Re:Geez, (Score:5, Interesting)
Re:Ron Paul wouldn't allow this sort of thing (Score:4, Interesting)
No one bitches and moans. No one. Americans, at best, grumble and murmur under their breath.
In a nation infamous for its loud and litigious protesters, the silence, the absolute and utter _silence_ on this issue is screaming. Where are the protestors? Where are the acronymed activists groups? Where are the calls to senators and paid for TV ads against these intrusions? Where are the B-list celebrity messages? Where are the class action lawsuits?
Jesus. Even the ambulance chasers have been battered into submission. You're not going to be able to fix this for decades.
Re:The most telling... (Score:3, Interesting)

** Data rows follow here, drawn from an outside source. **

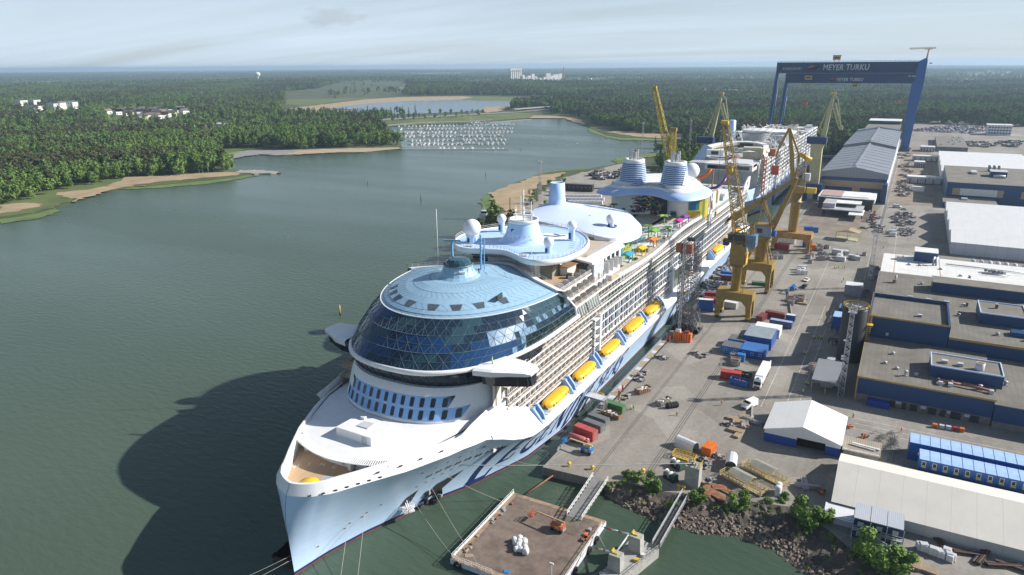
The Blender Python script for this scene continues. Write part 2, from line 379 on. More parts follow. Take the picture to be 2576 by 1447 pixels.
# causeway road behind the marina
patch('meadow', [(930,312),(1000,300),(1150,292),(1290,284),(1345,287),(1330,298),(1255,304),(1177,311),(1061,315),(984,320)], 1.3, GRASS)
patch('road', [(925,305),(1000,299),(1150,291),(1300,283),(1380,276),(1385,278),(1302,285),(1152,294),(1002,302),(930,309)], 2.0, ROAD)
patch('path', [(960,318),(1060,309.5),(1177,307),(1240,303),(1240,304.5),(1177,309),(1060,312),(965,321)], 1.8, ROAD)
patch('reeds', [(1331,299),(1420,299),(1447,309),(1475,318),(1460,303),(1420,293),(1340,292)], 1.3, REED, 'stuff')
patch('reeds', [(1478,330),(1525,347),(1563,353),(1667,355),(1700,360),(1690,345),(1600,342),(1530,330),(1490,316)], 0.45, RGRN, 'stuff')
patch('reeds', [(1525,334),(1600,346),(1668,350),(1720,352),(1715,339),(1640,336),(1560,331)], 1.25, REED, 'stuff')
patch('reeds', [(1536,405),(1575,395),(1650,383),(1660,392),(1600,402),(1560,412)], 0.5, RGRN, 'stuff')
# reed bed and scrub west of the ship
patch('reeds', [(1206,514),(1216,494),(1262,476),(1362,434),(1420,428),(1478,424),(1409,440),(1330,458),(1268,488),(1250,510),(1252,545),(1230,545),(1211,532)], 0.4, RGRN, 'stuff')
patch('reeds', [(1232,490),(1290,466),(1350,446),(1420,436),(1400,452),(1350,480),(1330,510),(1320,540),(1280,545),(1250,520)], 1.2, REED, 'stuff')
patch('storage_yard', [(1310,545),(1345,500),(1420,450),(1500,430),(1560,415),(1640,430),(1640,560),(1500,640),(1350,640)], 1.35, mat('gravel_yard', (0.30,0.27,0.23), 0.9, var=0.3, scale=0.2))
# ---------------------------------------------------------------- hills beyond the bay
def hill(x, y):
    r = math.hypot(x, y); k = min(1, max(0, (r-2300)/2500)); k = k*k*(3-2*k)
    a = 0.5+0.5*math.sin(x*0.00095+1.3)*math.cos(y*0.0008+0.4); b = 0.5+0.5*math.sin(x*0.0021-y*0.0017+2.0)
    base = 34*a*a + 14*b + min(20, r*0.0016)
    d = math.hypot((x+2250)/700, (y-2700)/420); base += 22*math.exp(-d*d)
    return k*base*.42
KNOLL = [(at(372,304,0),330,13),(at(125,280,0),260,12),(at(540,326,0),200,7)]
def knoll(x, y): return max([0]+[h*max(0,1-(math.hypot(x-c.x,y-c.y)/r)**2) for c, r, h in KNOLL])
hm_ = MB(); rows = []
for i in range(64):
    r = 2200*(11.2**(i/63)); rows.append([])
    for j in range(110):
        a = math.radians(-90+150*j/109); x, y = r*math.sin(a), r*math.cos(a)
        rows[-1].append((x, y, 0.7+hill(x, y)))
hm_.loft(rows, FLOOR, closed=False); struct(hm_.build('hills'))
for c, r, h in KNOLL: q = MB(); q.lathe([(r*k, .5+h*(1-k*k)) for k in (1,.8,.6,.4,.2,.001)], GRASS, 28, (c.x,c.y,0)); struct(q.build('hills'))

# ---------------------------------------------------------------- trees
def leafmat(name, c1, c2, hv=0.25):
    m = D.materials.new(name); m.use_nodes = True; nt = m.node_tree; b = nt.nodes['Principled BSDF']
    b.inputs['Roughness'].default_value = 0.8; b.inputs['Specular IOR Level'].default_value = 0.15
    oi = nt.nodes.new('ShaderNodeObjectInfo'); tc = nt.nodes.new('ShaderNodeTexCoord'); n = nt.nodes.new('ShaderNodeTexNoise')
    n.inputs['Scale'].default_value = 0.45; n.inputs['Detail'].default_value = 3; nt.links.new(tc.outputs['Object'], n.inputs['Vector'])
    mx = nt.nodes.new('ShaderNodeMix'); mx.data_type = 'RGBA'; mx.inputs[6].default_value = (*c1,1); mx.inputs[7].default_value = (*c2,1)
    ad = nt.nodes.new('ShaderNodeMath'); ad.operation = 'MULTIPLY_ADD'; ad.inputs[1].default_value = 0.65; nt.links.new(oi.outputs['Random'], ad.inputs[0])
    ml = nt.nodes.new('ShaderNodeMath'); ml.operation = 'MULTIPLY'; ml.inputs[1].default_value = 0.6; nt.links.new(n.outputs['Fac'], ml.inputs[0])
    nt.links.new(ml.outputs[0], ad.inputs[2]); nt.links.new(ad.outputs[0], mx.inputs[0])
    nt.links.new(mx.outputs[2], b.inputs['Base Color'])
    return m
LEAF = leafmat('birch_leaves', (0.075,0.135,0.032), (0.17,0.26,0.06))
PINE = leafmat('pine_needles', (0.055,0.068,0.028), (0.115,0.115,0.05))
SPRU = leafmat('spruce_needles', (0.035,0.065,0.026), (0.08,0.125,0.045))
LIME = leafmat('spring_leaves', (0.13,0.20,0.035), (0.22,0.31,0.06))
BARK = mat('grey_bark', (0.14,0.11,0.08), 0.9, var=0.3, scale=2)
BIRCH = mat('birch_bark', (0.55,0.52,0.47), 0.8, var=0.35, scale=3)
def leafy(mb, blobs, n, size, m, rng):
    for _ in range(n):
        c, r, sz = rng.choice(blobs)
        while True:
            d = Vector((rng.uniform(-1,1), rng.uniform(-1,1), rng.uniform(-1,1)))
            if 0.15 < d.length <= 1: break
        d = d * (0.55+0.45*rng.random())
        p = Vector(c) + Vector((d.x*r, d.y*r, d.z*r*sz))
        nrm = (d.normalized()*0.9 + Vector((rng.gauss(0,.5), rng.gauss(0,.5), rng.gauss(0.35,.5)))).normalized()
        a = nrm.orthogonal().normalized(); a.rotate(Matrix.Rotation(rng.random()*6.28, 3, nrm)); b = nrm.cross(a)
        s = size*(0.6+0.8*rng.random()); t = s*(0.5+0.5*rng.random())
        mb.add([p-a*s, p-b*t, p+a*s*0.9, p+b*t], [(0,1,2,3)], m)
def crown(kind, seed, n):
    rng = random.Random(seed); q = MB()
    if kind == 'birch':
        bl = [((rng.gauss(0,1.1), rng.gauss(0,1.1), rng.uniform(6,15)), rng.uniform(1.5,2.7), 1.2) for _ in range(13)] + [((0,0,16.5),1.4,1.4)]
        leafy(q, bl, n, 0.62, LEAF, rng)
    elif kind == 'broad':
        bl = [((rng.gauss(0,2.0), rng.gauss(0,2.0), rng.uniform(3.5,12)), rng.uniform(1.9,3.2), 0.9) for _ in range(16)]
        leafy(q, bl, n, 0.72, LEAF, rng)
    elif kind == 'pine':
        bl = [((rng.gauss(0,1.3), rng.gauss(0,1.3), rng.uniform(9,17)), rng.uniform(1.3,2.4), 0.7) for _ in range(12)]
        leafy(q, bl, n, 0.58, PINE, rng)
    elif kind == 'spruce':
        bl = []
        for i in range(13):
            z = 2+i*1.25; r = 3.1*(1-i/14.0)
            for k in range(3):
                a = rng.random()*6.28; bl.append(((r*.55*math.cos(a), r*.55*math.sin(a), z), max(0.5, r*.6), 0.55))
        leafy(q, bl, n, 0.5, SPRU, rng)
    elif kind == 'bush':
        bl = [((rng.gauss(0,1.0), rng.gauss(0,1.0), rng.uniform(0.7,3.0)), rng.uniform(0.8,1.5), 0.8) for _ in range(9)]
        leafy(q, bl, n, 0.21, LIME2, rng)
    return q.mesh(kind+'_crown')
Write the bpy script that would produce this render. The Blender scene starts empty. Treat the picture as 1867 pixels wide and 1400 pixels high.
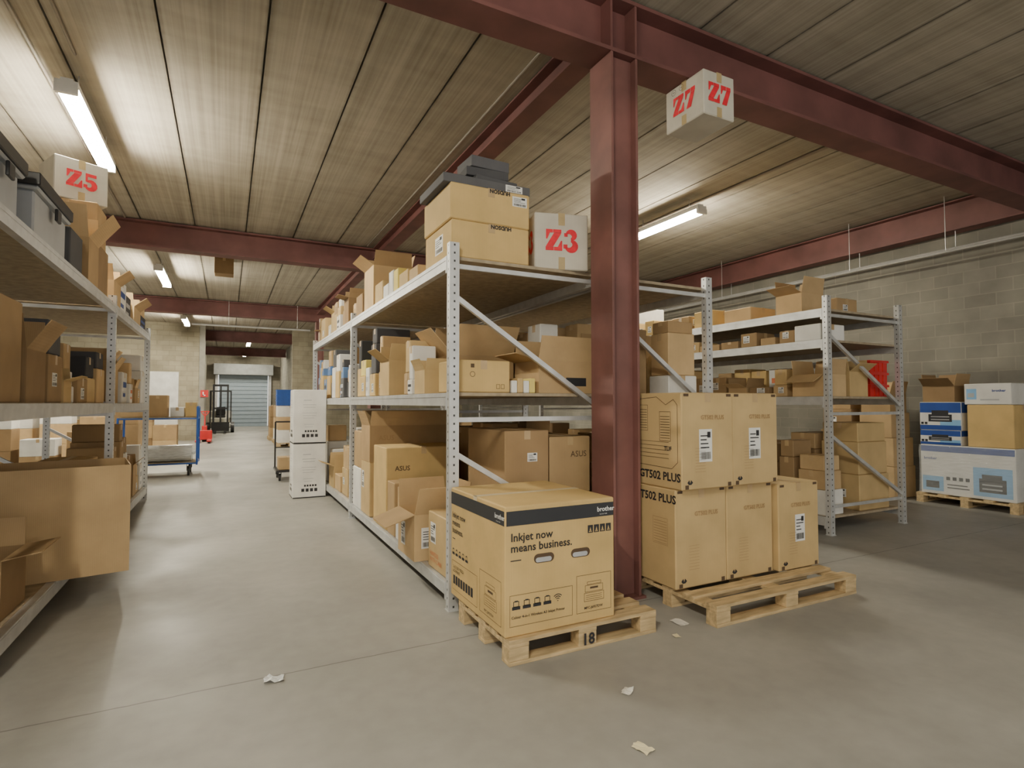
import bpy, bmesh, math, random
from mathutils import Matrix, Vector
from mathutils.bvhtree import BVHTree
scene = bpy.context.scene
COL = scene.collection

# ---------------------------------------------------------------- materials
def nmat(name, base=(0.5,0.5,0.5), rough=0.6, metal=0.0, var=0.12, scale=4.0, bump=0.0, stretch=(1,1,1), emis=None, spec=None, alpha=None):
    m = bpy.data.materials.new(name); m.use_nodes = True
    nt = m.node_tree; b = nt.nodes['Principled BSDF']
    tc = nt.nodes.new('ShaderNodeTexCoord'); mp = nt.nodes.new('ShaderNodeMapping')
    mp.inputs['Scale'].default_value = stretch
    nt.links.new(tc.outputs['Object'], mp.inputs['Vector'])
    n = nt.nodes.new('ShaderNodeTexNoise'); n.inputs['Scale'].default_value = scale; n.inputs['Detail'].default_value = 5
    nt.links.new(mp.outputs['Vector'], n.inputs['Vector'])
    r = nt.nodes.new('ShaderNodeValToRGB')
    r.color_ramp.elements[0].position = 0.3; r.color_ramp.elements[1].position = 0.7
    r.color_ramp.elements[0].color = tuple(c*(1-var) for c in base)+(1,)
    r.color_ramp.elements[1].color = tuple(min(1,c*(1+var)) for c in base)+(1,)
    nt.links.new(n.outputs['Fac'], r.inputs['Fac']); nt.links.new(r.outputs['Color'], b.inputs['Base Color'])
    b.inputs['Roughness'].default_value = rough; b.inputs['Metallic'].default_value = metal
    if spec is not None: b.inputs['Specular IOR Level'].default_value = spec
    if bump:
        bp = nt.nodes.new('ShaderNodeBump'); bp.inputs['Strength'].default_value = bump; bp.inputs['Distance'].default_value = 0.02
        nt.links.new(n.outputs['Fac'], bp.inputs['Height']); nt.links.new(bp.outputs['Normal'], b.inputs['Normal'])
    if emis:
        b.inputs['Emission Color'].default_value = emis[0]+(1,); b.inputs['Emission Strength'].default_value = emis[1]
    if alpha is not None: b.inputs['Alpha'].default_value = alpha
    return m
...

"So, first of all, let me assert my firm belief that the only thing we have to fear is fear itself -- nameless, unreasoning, unjustified terror which paralyzes needed efforts to convert retreat into advance."
"Wasn't the whole mantra several years back one of "We musn't change our way of life, or THEY will have won."?"
Yeah, I remember hearing that often in all of the press conferences, speeches, etc. right after the attacks.
As a society here, we have lost our balls and our backbone.
Re:Geez, (Score:3, Interesting)
These body-scanning machines have a very high cost and as long as checked luggage is not 100% screened, nor is service access to the airplane 100% screened (hell, its barely controlled at all as is) then these machines produce an ineffective increase in security. This isn't layered security, this a finger in a dike where the dike has already been completely washed away.
Re:um, radiation (Score:3, Interesting)
Efficient emission and detection of Submillimeter radiation has not been practical for very long, which may be why you haven't heard of it. It's most often refered to as Terahertz Radiation [wikipedia.org].
If you want stories of people being purposefully mislead, they outright lie about these things in Heathrow airport, London.
The signs tell people that the machine uses a "very low dose of x-ray radiation". I was picked for a random security check, and given the choice of the scanner or a manual search. The manual thing sounded kind of scary, so I went for the scanner, in the full knowledge that it involves someone looking at my naked body.
Now, because it sounds a bit frightening and was very new then, they were obviously instructed to reassure people about it, so when I insisted on seeing the images, they let me (they showed me the shot from behind, presumably in the hope i wouldn't realise they'd obviously looked at my cock). It was very obviously a Terrahertz-band scanner, but the staff and all the signs stated it was an x-ray machine, because everyone is used to those.
Guess not everyone is a physics student who knows that X-rays are more dangerous than T-rays! I wouldn't have gone in the machine if I hadn't been totally sure that the ionising radiation was a lie.
Re:Ewwww... (Score:3, Interesting)
Re:Fourth amendment?? (Score:2, Interesting)
Re:Fourth amendment?? (Score:3, Interesting)
I suppose they would say that even that is a choice and you 'willingly' submitted when in reality you did no such thing. You did it because if you didn't you'd get fired.. and if you don't submit they won't let you fly. I say, it is a choice of no choice.
Furthermore, if your argument is correct, then at best the only Constitutionally protected mode of movement is walking. So as long as you are free to walk from Tennessee to Washington state then your rights are just fine. Is that what you're saying?
Re:Geez, (Score:3, Interesting)
As for airport security... my company has had three laptops stolen out of checked baggage in the last year because people ignored the company policy of carrying them on. If they can't keep the airport baggage handlers straight (who have FAR more access to the plane than anyone riding as a passenger), why should we trust that any of their other "improvements" are worthwhile?